Now in its second year, "Line Breaks" began as a lecture and performance series that gathered a cross-section of Madisonians in the Historical Society Auditorium for 10 Monday nights last spring.
"The auditorium was packed for those events," says Healey.
"Line Breaks" was also a component of Marc Bamuthi Joseph's 2007 residency in the UW's Afro-American Studies and Dance programs.
Bamuthi is a hip-hop theater artist who incorporates West African, tap and modern dance, spoken-word poetry and live music into his performances. He's been featured on HBO's Def Poetry and is a National Poetry Slam champion.
Healey says that "Line Breaks: The Remix" condenses last year's program into four days and involves a wider group of artists and scholars.
The artists featured in the April 24 showcase come with formidable credentials.
Ana "Rokafella" Garcia is a B-girl who has danced in videos for Mariah Carey and KRS-One. Gabriel "Kwikstep" Dionisio was a member of the dance company GhettOriginal and has performed in commercials for Dr. Pepper and Nike.
Rennie Harris is a faculty member at the Broadway Dance Center in New York. Staceyann Chin is a Jamaican-born poet and political activist whose work has been featured on 60 Minutes.
The April 24 event also presents the First Wave Hip Hop Theater Ensemble from right here in Madison. The group includes members of UW's First Wave, a spoken-word and urban arts learning community that's the first of its kind in the nation.
First Wave is an OMAI program coordinated by Healey and OMAI executive director Willie Ney.
"First Wave admits 15 students from across the country to live together and participate in a four-year program at UW," Healey told me over hot tea on a cold rainy afternoon last week. "Some of the students are singers, dancers and musicians, but First Wave isn't just for artists. We want to bring together educators and doctors and lawyers. The program is about building off hip-hop to break down our understanding of the world.

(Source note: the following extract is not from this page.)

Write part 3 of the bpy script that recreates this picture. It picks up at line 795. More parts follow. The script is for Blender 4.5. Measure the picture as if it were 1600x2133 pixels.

"I came to Madison because of the progressive and activist reputation of UW," says Healey. "I think programs like First Wave prove that there's still room for innovation at UW, despite our campus struggles."
For some in Madison, hip-hop is associated with bar-time fights at venues like the former Club Majestic on King Street. It's an association Healey finds unfair.
"That's about alcohol, not hip-hop," he says. "There are just as many fights that happen in the college bars downtown."
For Healey, hip-hop is a canvas for social and artistic expression that provides a rare chance for dialogue on race, class and personal identity.
"I'm a white, middle-class Jewish kid from D.C.," says Healey. "Hip-hop is about representing yourself - keeping it real. If you're not honest, you'll be called out.
"This movement grew out of poverty and displacement, but it's been around for 33 years now, and kids who grew up on hip-hop music are becoming professors."